Interessante poi il ruolo dei componenti di Zanna del Sole, non passivi spettatori delle battaglie del Dougram ma alleati importanti che, con le loro armi (solitamente fucili o bazooka), intervengono attivamente aiutando Crin a sopravvivere agli scontri più duri.

Quello che però veramente stupisce dell’opera è come Takahashi imbastisca una storia lunga, minuziosa e dai tempi narrativi pachidermici (il soggetto principale procede con una lentezza esasperante, salvo poi esplodere nelle ultime quindici puntate) senza annoiare mai. Rispetto ai lavori successivi, maniacali a livelli tanto estremi da risultare gelidi, il regista trova in Dougram il perfetto equilibrio tra intermezzi action e didascalici, presentando un coinvolgente dramma che, nonostante la densità di contenuti, non tedia, anche a dispetto di una veste grafica vintage (ma non per questo inespressiva), di protagonisti non irresistibili e di una colonna sonora dimenticabile e ripetitiva.

L’ottimo indice di ascolto ottenuto all’epoca testimonia l’apprezzamento del pubblico, che evidentemente ha percepito la novità rispetto ai soliti rituali del genere robotico.

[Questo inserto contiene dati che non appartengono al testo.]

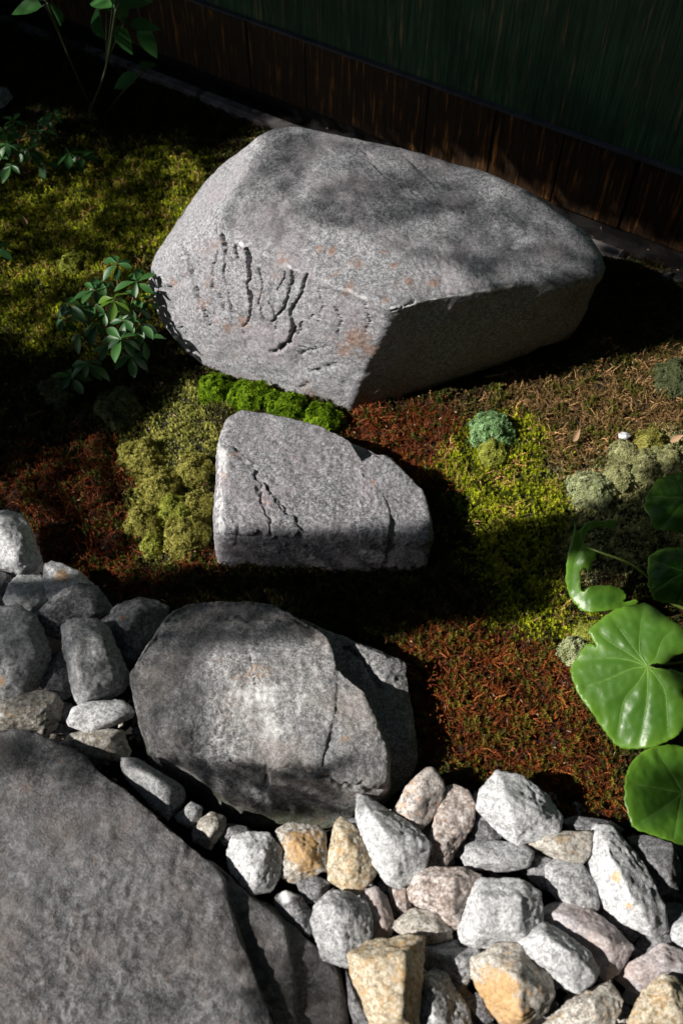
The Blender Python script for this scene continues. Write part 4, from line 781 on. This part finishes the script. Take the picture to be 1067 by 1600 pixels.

Dougram è una cronaca appassionante di una immaginaria guerra civile; seria e attenta ai personaggi anziché persa in infinite battaglie tra robot – quasi sempre relegate, invece, agli ultimi tre minuti di episodio, tanto per fornire a Sunrise e al produttore, la catena di giocattoli Takara, il contentino.

Chiude poi la vicenda un finale amaro e disilluso, in piena linea con le premesse di realismo politico. Decisamente, si tratta di una serie indimenticabile, che rimane tra quelle imprescindibili del genere robotico, fosse anche solo per la sua estrema unicità.